# What you have to do
Go through the entries below and copy each line containing the word "creates".

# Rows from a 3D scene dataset

____

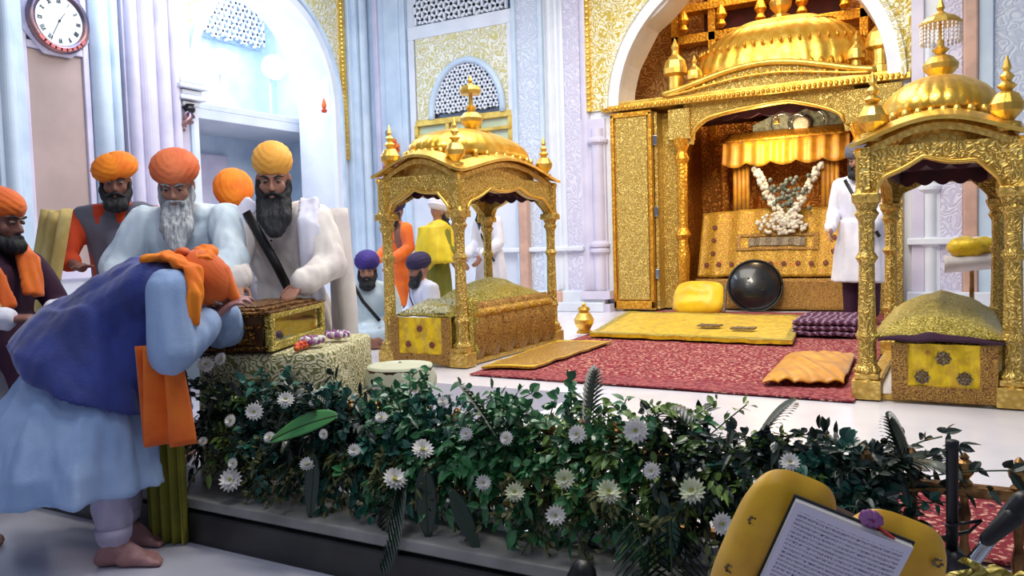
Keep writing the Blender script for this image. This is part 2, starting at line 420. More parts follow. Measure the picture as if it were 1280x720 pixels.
# reveal moulding round the arch
def arch_band(mb, y0, r, z, wid, x0, x1, st=1.18, foot=ZP):
    pin = []; pout = []
    for i in range(41):
        t = PI * i / 40
        pin.append((y0 + r - r * math.cos(t), z + r * st * math.sin(t))); R = r + wid
        pout.append((y0 + r - R * math.cos(t), z + (r * st + wid) * math.sin(t)))
    pin = [(y0, foot)] + pin + [(y0 + 2 * r, foot)]; pout = [(y0 - wid, foot)] + pout + [(y0 + 2 * r + wid, foot)]
    o = len(mb.v)
    for (a, b), (c, d) in zip(pin, pout): mb.v += [V((x0, a, b)), V((x0, c, d)), V((x1, a, b)), V((x1, c, d))]
    for i in range(len(pin) - 1):
        k = o + 4 * i; n = k + 4
        mb.f += [(k, k + 1, n + 1, n), (k + 2, n + 2, n + 3, k + 3), (k, n, n + 2, k + 2), (k + 1, k + 3, n + 3, n + 1)]
    mb.f += [(o, o + 2, o + 3, o + 1), (n, n + 1, n + 3, n + 2)]
    return mb
struct(arch_band(MB(), a0, ra, zs, .1, XL, XL + .07).build('trim_4', 'marble_white'))
struct(arch_band(MB(), a0 - .1, ra + .1, zs, .035, XL, XL + .11).build('trim_5', 'marble_blue_lit'))
# filigree spandrel and beaded gold border right of the arch
mb = MB().arch((XL + .01, a0 - .1, 2.35), (0, 1, 0), (.03, 0, 0), a1 - a0 + .34, WT - 2.35,
               lambda u: (arc(u - .1, ra + .12, ra, zs) - 2.35) if abs(u - .1 - ra) < ra + .12 else 0., n=60)
struct(mb.build('trim_6', 'filigree'))
mb = MB(); lw(mb, 8.66, 8.76, 2.35, WT, .07, 0)
z = 2.38
while z < WT: mb.ell((XL + .07, 8.71, z), (.022, .035, .022), seg=8, rg=5); z += .06
struct(mb.build('trim_7', 'gold_plain'))
# pilaster groups of the left wall
def rib(mb, y, r, z0, z1, out=0.): return mb.rings([[V((XL + out + r * 1.1 * math.cos(t), y + r * math.sin(t), z)) for t in [2 * PI * k / 24 for k in range(24)]] for z in (z0, z1)])
mb = MB(); lw(mb, 3.9, 4.27, ZP, WT, .16, 0); lw(mb, 3.98, 4.19, ZP, WT, .2, 0); rib(mb, 4.09, .07, ZP, WT, .18)
struct(mb.build('trim_8', 'marble_blue_lit', bevel=.01))
struct(lw(MB(), 4.36, 4.9, 1.0, 3.05, .03, 0).build('trim_9', 'marble_pink', bevel=.01))
mb = MB(); lw(mb, 4.3, 4.36, ZP, WT, .06, 0); lw(mb, 4.9, 4.96, ZP, WT, .06, 0); lw(mb, 4.36, 4.9, 3.05, 3.12, .06, 0); lw(mb, 4.36, 4.9, .9, 1.0, .06, 0)
struct(mb.build('trim_10', 'marble_lilac_lit', bevel=.01))
mb = MB(); rib(mb, 5.07, .1, ZP, WT, .05); rib(mb, 5.2, .05, ZP, WT, .1)
struct(mb.build('trim_11', 'marble_blue_lit', smooth=True))
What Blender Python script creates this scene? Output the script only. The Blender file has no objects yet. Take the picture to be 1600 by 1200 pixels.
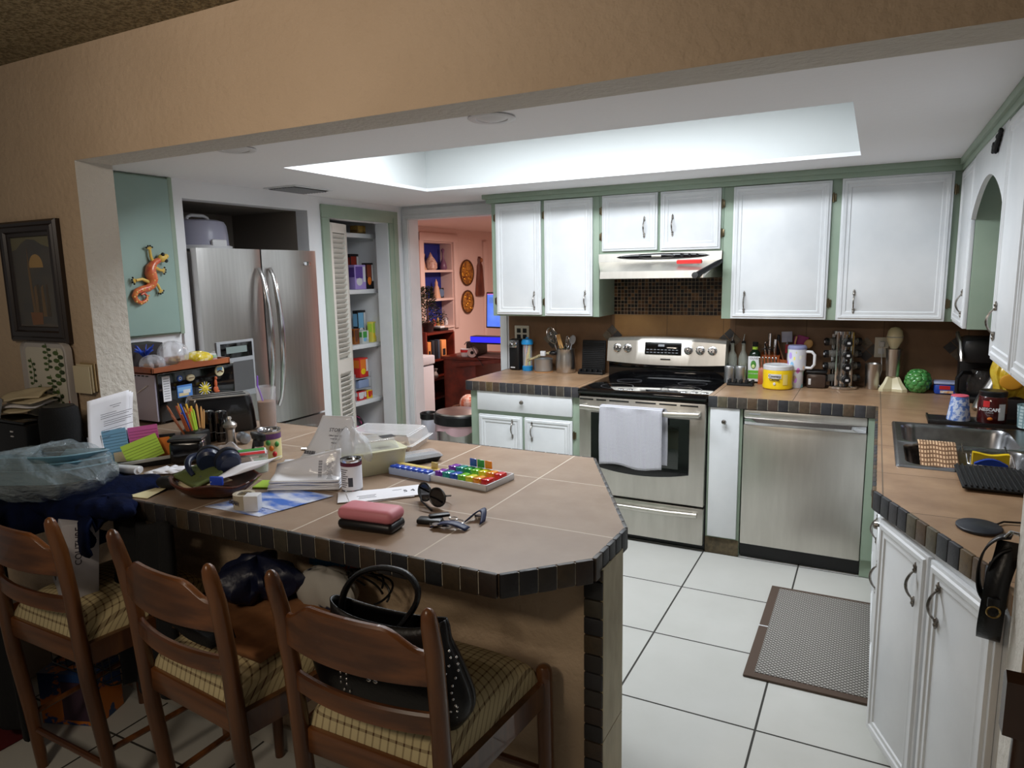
import bpy, bmesh, math, random
from mathutils import Matrix, Vector
R = math.radians
PI = math.pi
random.seed(7)
sc = bpy.context.scene
col = sc.collection

# ---------------------------------------------------------------- camera, world, light, exposure
CF, CYAW, CPITCH, CROLL, CH = 1087.75, 0.48035, 0.15774, -0.018107, 1.6035
cd = bpy.data.cameras.new('camera')
cam = bpy.data.objects.new('camera', cd)
col.objects.link(cam)
sc.camera = cam
cd.sensor_fit = 'HORIZONTAL'
cd.sensor_width = 36.0
cd.lens = CF / 1600 * 36.0
cd.clip_start = 0.02
cam.location = (0, 0, CH)
cam.matrix_world = (Matrix.Translation((0, 0, CH)) @ Matrix.Rotation(CYAW, 4, 'Z')
                    @ Matrix.Rotation(PI / 2 - CPITCH, 4, 'X') @ Matrix.Rotation(CROLL, 4, 'Z'))
sc.view_settings.view_transform = 'Standard'
sc.view_settings.look = 'None'
sc.view_settings.gamma = 1.0
sc.view_settings.exposure = 0.18
sc.view_settings.use_curve_mapping = False
w = bpy.data.worlds.new('world')
sc.world = w
w.use_nodes = True
w.node_tree.nodes['Background'].inputs[0].default_value = (0.9, 0.85, 0.8, 1)
w.node_tree.nodes['Background'].inputs[1].default_value = 0.09


def area(name, loc, sx, sy, power, color, rot=(0, 0, 0), spread=None):
    l = bpy.data.lights.new(name, 'AREA')
    l.shape = 'RECTANGLE'
    l.size = sx
    l.size_y = sy
    l.energy = power
    l.color = color
    if spread:
        l.spread = spread
    o = bpy.data.objects.new(name, l)
    o.location = loc
    o.rotation_euler = rot
    col.objects.link(o)
    return o


# fluorescent fixture in the raised tray of the kitchen ceiling
area('tray_light', (-1.33, 3.05, 2.42), 1.9, 0.30, 50, (0.90, 0.95, 1.0))
# dining room ceiling lamp behind the viewer
area('dining_light', (-1.1, -0.7, 2.30), 0.35, 0.35, 15, (1.0, 0.86, 0.68))
# added fill light, no lamp seen there, brightens the wall over the opening
area('wall_wash_fill', (-1.45, -0.1, 2.28), 1.0, 0.12, 5.2, (1.0, 0.88, 0.77), (PI / 2, 0, 0), R(120))
# lamp of the room behind the doorway
area('far_room_light', (-3.0, 6.3, 2.05), 0.4, 0.4, 48, (1.0, 0.78, 0.70))

# ---------------------------------------------------------------- materials


def lin(c):
    return tuple(((x / 255) / 12.92 if x / 255 <= 0.04045 else ((x / 255 + 0.055) / 1.055) ** 2.4) for x in c) + (1,)


def nt(name):
    m = bpy.data.materials.new(name)
    m.use_nodes = True
    t = m.node_tree
    return m, t, t.nodes['Principled BSDF']


def N(t, kind, **k):
    n = t.nodes.new(kind)
    for a, b in k.items():
        setattr(n, a, b)
    return n


def MT(t, op, a, b=None, c=None):
    n = t.nodes.new('ShaderNodeMath')
    n.operation = op
    for i, x in enumerate((a, b, c)):
        if x is None:
            continue
        if isinstance(x, (int, float)):
            n.inputs[i].default_value = x
        else:
            t.links.new(x, n.inputs[i])
    return n.outputs[0]


def mixc(t, fac, a, b):
    n = t.nodes.new('ShaderNodeMix')
    n.data_type = 'RGBA'
    for i, x in ((0, fac), (6, a), (7, b)):
        if isinstance(x, (int, float)):
            n.inputs[i].default_value = x
        elif isinstance(x, tuple):
            n.inputs[i].default_value = x
        else:
            t.links.new(x, n.inputs[i])
    return n.outputs[2]


def coords(t, kind='obj'):
    if kind == 'pos':
        return N(t, 'ShaderNodeNewGeometry').outputs['Position']
    return N(t, 'ShaderNodeTexCoord').outputs['Object']


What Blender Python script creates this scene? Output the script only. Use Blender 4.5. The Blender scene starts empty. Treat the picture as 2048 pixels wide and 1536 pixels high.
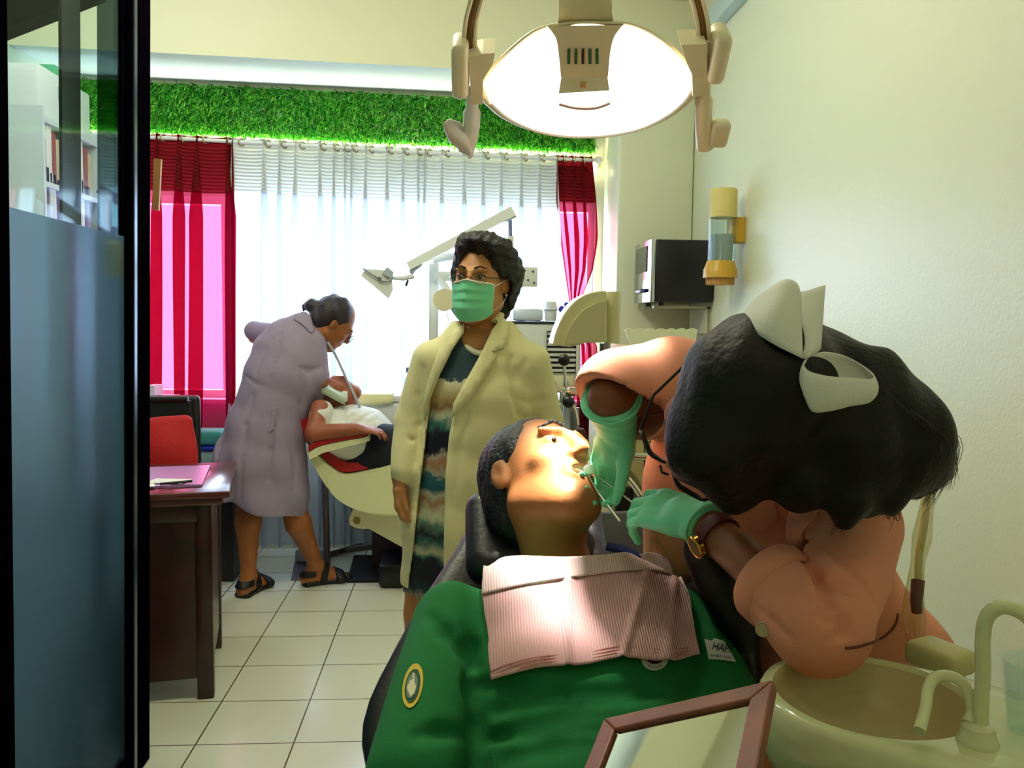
import bpy, bmesh, math, random
import numpy as np
from mathutils import Vector, Matrix
from mathutils.bvhtree import BVHTree
random.seed(7); np.random.seed(7)
SC = bpy.context.scene
COL = SC.collection
V = Vector
PI = math.pi

# ---------------------------------------------------------------- camera
F_PX = 1690.0
CAM = V((0, 0, 1.315))
_a = math.atan2(116, F_PX); _p = math.atan2(124, F_PX); _r = 0.012
_fw = V((math.sin(_a)*math.cos(_p), math.cos(_a)*math.cos(_p), -math.sin(_p)))
_rt = V((math.cos(_a), -math.sin(_a), 0)); _up = _rt.cross(_fw)
RT = _rt*math.cos(_r) + _up*math.sin(_r)
UP = _up*math.cos(_r) - _rt*math.sin(_r)
FW = _fw
def ray(px, py): return FW + RT*((px-1024)/F_PX) + UP*((768-py)/F_PX)
def P(px, py, Y):
    d = ray(px, py); return CAM + d*(Y/d.y)
def G(px, py, z=0.0):
    d = ray(px, py); return CAM + d*((z-CAM.z)/d.z)
def RP(px, py, p0, n):
    d = ray(px, py); return CAM + d*((p0-CAM).dot(n)/d.dot(n))
def RX(px, py, X):
    d = ray(px, py); return CAM + d*(X/d.x)
cam_d = bpy.data.cameras.new('camera'); cam = bpy.data.objects.new('camera', cam_d); COL.objects.link(cam)
cam_d.sensor_width = 36; cam_d.lens = 36*F_PX/2048; cam_d.clip_start = 0.02
m = Matrix.Identity(4)
for i in range(3):
    m[i][0] = RT[i]; m[i][1] = UP[i]; m[i][2] = -FW[i]; m[i][3] = CAM[i]
cam.matrix_world = m
SC.camera = cam

# ---------------------------------------------------------------- materials
def lin(c):
    return tuple(((x/255)/12.92 if x/255 <= .04045 else ((x/255+.055)/1.055)**2.4) for x in c[:3]) + (1,)
_mats = {}
def mat(name, col, rough=.6, metal=0, spec=.5, bump=None, vary=None, trans=0, alpha=1, sheen=0, coat=0, emit=None, sss=0):
    """procedural Principled; bump=(kind, scale, strength, dist); vary=(scale, amount, colour2)"""
    if name in _mats: return _mats[name]
    M = bpy.data.materials.new(name); M.use_nodes = True
    nt = M.node_tree; b = nt.nodes['Principled BSDF']
    b.inputs['Base Color'].default_value = lin(col)
    b.inputs['Roughness'].default_value = rough; b.inputs['Metallic'].default_value = metal
    b.inputs['Specular IOR Level'].default_value = spec
    b.inputs['Transmission Weight'].default_value = trans
    b.inputs['Alpha'].default_value = alpha
    b.inputs['Coat Weight'].default_value = coat; b.inputs['Coat Roughness'].default_value = .1
    if sheen:
        b.inputs['Sheen Weight'].default_value = sheen; b.inputs['Sheen Roughness'].default_value = .4
    if sss:
        b.inputs['Subsurface Weight'].default_value = sss; b.inputs['Subsurface Radius'].default_value = (.012, .004, .002)
        b.inputs['Subsurface Scale'].default_value = 1
    if emit:
        b.inputs['Emission Color'].default_value = lin(emit[0]); b.inputs['Emission Strength'].default_value = emit[1]
    tc = nt.nodes.new('ShaderNodeTexCoord')
    if bump:
        kind, sc, st = bump[:3]
        if kind == 'noise':
            t = nt.nodes.new('ShaderNodeTexNoise'); t.inputs['Scale'].default_value = sc; t.inputs['Detail'].default_value = 4
            out = t.outputs['Fac']
        elif kind.startswith('wave'):
            t = nt.nodes.new('ShaderNodeTexWave'); t.inputs['Scale'].default_value = sc; t.bands_direction = kind[4].upper()
            t.inputs['Distortion'].default_value = bump[3] if len(bump) > 3 else 0
            out = t.outputs['Fac']
        nt.links.new(tc.outputs['Object'], t.inputs['Vector'])
        bp = nt.nodes.new('ShaderNodeBump'); bp.inputs['Strength'].default_value = st; bp.inputs['Distance'].default_value = .01
        nt.links.new(out, bp.inputs['Height']); nt.links.new(bp.outputs['Normal'], b.inputs['Normal'])
    if vary:
        sc, amt, c2 = vary
        t = nt.nodes.new('ShaderNodeTexNoise'); t.inputs['Scale'].default_value = sc; t.inputs['Detail'].default_value = 3
        nt.links.new(tc.outputs['Object'], t.inputs['Vector'])
        r = nt.nodes.new('ShaderNodeMapRange'); r.inputs['From Min'].default_value = .35; r.inputs['From Max'].default_value = .65
        r.inputs['To Max'].default_value = amt
        nt.links.new(t.outputs['Fac'], r.inputs['Value'])
        mx = nt.nodes.new('ShaderNodeMix'); mx.data_type = 'RGBA'
        mx.inputs[6].default_value = lin(col); mx.inputs[7].default_value = lin(c2)
        nt.links.new(r.outputs['Result'], mx.inputs[0]); nt.links.new(mx.outputs[2], b.inputs['Base Color'])
    _mats[name] = M
    return M

# ---------------------------------------------------------------- objects
def link(o, parent=None, m=None):
    COL.objects.link(o)
    if m is not None: o.data.materials.append(m)
    if parent is not None: o.parent = parent; o.matrix_parent_inverse = parent_world(parent).inverted()
    return o
def parent_world(p):
    w = p.matrix_basis.copy()
    if p.parent: w = parent_world(p.parent) @ p.matrix_parent_inverse @ w
    return w
def tag(o, label, cat, group=None):
    o['label'] = label; o['category'] = cat
    if group: o['group'] = group
    return o
def struct(o): o['kind'] = 'structure'; return o
def thing(name, label, cat, loc, group=None):
    o = bpy.data.objects.new(name, None); o.location = loc; o.empty_display_size = .05
    COL.objects.link(o); return tag(o, label, cat, group)
def mesh(name, verts, faces, m=None, parent=None, smooth=True):
    me = bpy.data.meshes.new(name); me.from_pydata([tuple(v) for v in verts], [], [tuple(f) for f in faces]); me.update()
    if smooth: me.polygons.foreach_set('use_smooth', [True]*len(me.polygons))
    return link(bpy.data.objects.new(name, me), parent, m)
def npmesh(name, v, q, m=None, parent=None):
    me = bpy.data.meshes.new(name); me.vertices.add(len(v)); me.vertices.foreach_set('co', np.asarray(v, np.float32).ravel())
    k = q.shape[1]; me.loops.add(q.size); me.loops.foreach_set('vertex_index', q.astype(np.int32).ravel())
    me.polygons.add(len(q)); me.polygons.foreach_set('loop_start', np.arange(0, q.size, k, dtype=np.int32))
    me.update(calc_edges=True); me.validate()
    me.polygons.foreach_set('use_smooth', np.ones(len(me.polygons), bool))
    return link(bpy.data.objects.new(name, me), parent, m)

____

# Output for this exercise
What Blender Python script creates this scene? Output the script only. The Blender file has no objects yet. Take the picture to be 1600 by 1200 pixels.
What Blender Python script creates this scene? Output the script only. Use Blender 4.5. The Blender scene starts empty. Treat the picture as 2048 pixels wide and 1536 pixels high.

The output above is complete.